Imperial, which is majority-owned by US supermajor ExxonMobil, had a record profit last year of more than C$3.04 billion.

Imperial pumps nearly 228,000 barrels per day last year from its Cold Lake project and its 25 percent share of the Syncrude development.

The company is also planning the 300,000 barrel a day Kearl oil sands project in northern Alberta.

The royalty review panel recommended that royalty breaks for oil sand projects be continued, while developers recouped their costs but rise to 33% of gross profit from 25% once the project paid for itself.

Former Alberta Premier Ralph Klein, credited with kick-starting the province's resources boom in the mid-1990s, has said he "fears" for the oil sector in the wake of the report.

"Alberta is known all over the world for its stable and fair royalty system and last night, I happened to have the opportunity to speak with a number of oil industry leaders, and they weren't pleased with the recommendations," Klein told Canada's National Press newspaper.

"One of three people in this province depend on the oil industry to make a living, so maintaining a regulatory system that is predictable and stable is vital to maintaining the thriving energy sector that creates these benefits - in my mind," Klein said in an interview.

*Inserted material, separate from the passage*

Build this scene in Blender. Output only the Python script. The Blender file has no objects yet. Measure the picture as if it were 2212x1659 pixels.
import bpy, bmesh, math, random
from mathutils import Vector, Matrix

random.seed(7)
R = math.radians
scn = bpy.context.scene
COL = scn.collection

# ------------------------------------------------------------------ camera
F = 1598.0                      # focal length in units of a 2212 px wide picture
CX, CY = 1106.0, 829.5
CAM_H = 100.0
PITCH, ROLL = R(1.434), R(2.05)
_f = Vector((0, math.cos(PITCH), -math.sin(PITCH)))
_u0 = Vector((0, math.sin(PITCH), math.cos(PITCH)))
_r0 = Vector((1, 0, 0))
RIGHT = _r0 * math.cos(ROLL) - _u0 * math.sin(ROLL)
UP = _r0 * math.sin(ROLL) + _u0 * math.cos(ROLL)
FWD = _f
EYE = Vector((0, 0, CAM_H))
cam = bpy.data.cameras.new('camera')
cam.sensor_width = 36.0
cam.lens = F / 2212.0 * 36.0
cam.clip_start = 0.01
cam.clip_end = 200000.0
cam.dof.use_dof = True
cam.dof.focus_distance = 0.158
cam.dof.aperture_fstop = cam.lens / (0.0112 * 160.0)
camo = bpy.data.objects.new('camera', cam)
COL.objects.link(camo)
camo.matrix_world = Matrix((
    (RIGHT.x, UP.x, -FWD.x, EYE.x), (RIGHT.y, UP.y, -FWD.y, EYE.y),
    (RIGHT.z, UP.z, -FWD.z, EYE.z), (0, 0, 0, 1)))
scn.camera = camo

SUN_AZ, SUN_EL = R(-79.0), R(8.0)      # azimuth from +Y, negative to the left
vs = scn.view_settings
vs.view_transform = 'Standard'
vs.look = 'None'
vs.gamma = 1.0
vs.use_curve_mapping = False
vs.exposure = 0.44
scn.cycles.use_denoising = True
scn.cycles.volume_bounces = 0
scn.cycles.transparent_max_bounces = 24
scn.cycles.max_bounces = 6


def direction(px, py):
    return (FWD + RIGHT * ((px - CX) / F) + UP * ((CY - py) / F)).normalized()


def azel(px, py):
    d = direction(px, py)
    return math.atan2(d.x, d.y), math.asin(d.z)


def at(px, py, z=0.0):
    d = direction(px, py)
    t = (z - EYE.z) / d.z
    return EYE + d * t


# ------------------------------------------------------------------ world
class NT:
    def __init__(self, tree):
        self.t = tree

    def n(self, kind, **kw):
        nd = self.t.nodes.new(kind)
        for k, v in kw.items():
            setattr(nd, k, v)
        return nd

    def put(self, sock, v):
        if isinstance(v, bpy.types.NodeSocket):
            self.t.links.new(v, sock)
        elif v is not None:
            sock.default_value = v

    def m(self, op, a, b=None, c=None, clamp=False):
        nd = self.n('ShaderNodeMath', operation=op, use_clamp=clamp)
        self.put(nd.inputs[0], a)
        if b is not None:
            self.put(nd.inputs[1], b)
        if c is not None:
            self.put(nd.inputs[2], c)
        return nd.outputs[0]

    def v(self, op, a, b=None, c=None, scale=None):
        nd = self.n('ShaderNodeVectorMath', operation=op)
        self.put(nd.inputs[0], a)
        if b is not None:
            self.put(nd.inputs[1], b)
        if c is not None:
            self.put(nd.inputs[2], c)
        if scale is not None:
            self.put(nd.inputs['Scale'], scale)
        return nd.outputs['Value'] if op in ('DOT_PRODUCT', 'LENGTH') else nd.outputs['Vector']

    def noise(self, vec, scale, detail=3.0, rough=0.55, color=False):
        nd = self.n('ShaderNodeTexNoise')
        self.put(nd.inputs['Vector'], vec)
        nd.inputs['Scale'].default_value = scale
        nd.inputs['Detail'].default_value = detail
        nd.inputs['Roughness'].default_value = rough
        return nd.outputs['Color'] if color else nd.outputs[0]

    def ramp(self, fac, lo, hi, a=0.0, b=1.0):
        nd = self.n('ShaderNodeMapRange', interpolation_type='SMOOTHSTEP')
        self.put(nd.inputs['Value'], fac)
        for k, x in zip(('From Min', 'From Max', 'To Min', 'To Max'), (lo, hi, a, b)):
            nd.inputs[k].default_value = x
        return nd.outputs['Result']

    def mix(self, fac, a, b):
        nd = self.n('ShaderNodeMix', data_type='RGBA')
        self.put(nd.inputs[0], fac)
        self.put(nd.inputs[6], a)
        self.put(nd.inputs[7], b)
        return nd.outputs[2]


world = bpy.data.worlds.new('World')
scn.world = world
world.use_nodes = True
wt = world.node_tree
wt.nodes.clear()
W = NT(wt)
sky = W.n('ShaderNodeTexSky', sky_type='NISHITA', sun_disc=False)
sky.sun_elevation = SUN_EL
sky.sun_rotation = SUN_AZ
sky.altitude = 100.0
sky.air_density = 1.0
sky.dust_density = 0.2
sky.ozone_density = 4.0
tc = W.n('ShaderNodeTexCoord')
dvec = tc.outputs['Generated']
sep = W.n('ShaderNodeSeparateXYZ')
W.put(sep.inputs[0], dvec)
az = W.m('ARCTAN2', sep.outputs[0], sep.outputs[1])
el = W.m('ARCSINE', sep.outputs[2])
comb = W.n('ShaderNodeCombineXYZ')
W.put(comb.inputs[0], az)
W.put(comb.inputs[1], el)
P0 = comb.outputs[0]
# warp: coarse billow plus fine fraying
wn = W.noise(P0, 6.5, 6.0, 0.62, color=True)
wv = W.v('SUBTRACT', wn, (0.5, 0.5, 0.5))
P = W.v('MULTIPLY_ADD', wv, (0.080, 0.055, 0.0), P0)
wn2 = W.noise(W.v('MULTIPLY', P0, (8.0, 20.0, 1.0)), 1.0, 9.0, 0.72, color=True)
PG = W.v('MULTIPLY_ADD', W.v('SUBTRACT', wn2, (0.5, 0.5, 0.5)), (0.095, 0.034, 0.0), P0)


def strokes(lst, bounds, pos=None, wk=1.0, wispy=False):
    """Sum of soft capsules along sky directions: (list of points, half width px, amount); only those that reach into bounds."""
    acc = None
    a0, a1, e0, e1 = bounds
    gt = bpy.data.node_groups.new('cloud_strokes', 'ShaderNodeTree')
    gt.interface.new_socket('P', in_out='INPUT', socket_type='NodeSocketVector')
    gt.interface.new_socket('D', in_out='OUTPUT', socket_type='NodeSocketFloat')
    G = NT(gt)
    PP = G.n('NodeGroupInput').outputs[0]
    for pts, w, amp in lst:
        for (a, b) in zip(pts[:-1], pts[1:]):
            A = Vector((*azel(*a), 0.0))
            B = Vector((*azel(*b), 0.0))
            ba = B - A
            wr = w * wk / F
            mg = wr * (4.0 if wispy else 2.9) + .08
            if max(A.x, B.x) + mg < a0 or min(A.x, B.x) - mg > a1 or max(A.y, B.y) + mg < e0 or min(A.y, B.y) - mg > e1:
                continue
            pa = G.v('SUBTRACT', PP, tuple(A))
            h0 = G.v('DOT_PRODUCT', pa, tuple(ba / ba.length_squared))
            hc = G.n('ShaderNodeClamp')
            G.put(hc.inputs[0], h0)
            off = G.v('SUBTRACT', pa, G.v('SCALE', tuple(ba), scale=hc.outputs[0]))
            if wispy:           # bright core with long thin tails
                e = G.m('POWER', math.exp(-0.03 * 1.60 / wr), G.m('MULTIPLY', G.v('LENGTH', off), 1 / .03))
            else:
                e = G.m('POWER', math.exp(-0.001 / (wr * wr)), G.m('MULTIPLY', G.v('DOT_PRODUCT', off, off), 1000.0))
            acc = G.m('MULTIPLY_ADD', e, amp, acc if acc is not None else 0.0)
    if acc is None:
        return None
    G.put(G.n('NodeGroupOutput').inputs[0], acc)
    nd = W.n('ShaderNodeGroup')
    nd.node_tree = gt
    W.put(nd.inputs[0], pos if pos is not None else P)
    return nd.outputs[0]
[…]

Imperial's Hearn said the company was reviewing the proposals and was not yet ready to say if they would hamper its plans for Kearl or the C$100 billion in Alberta oil sands projects being proposed by competitors.

"We have some work in front of us to understand the royalty thing," he said. "I'm not in position today to say whether we've reached a tipping point or not because I can't tell you. But there's enough things working against us that if all this stays in place as is, there will be an effect in the industry, clearly."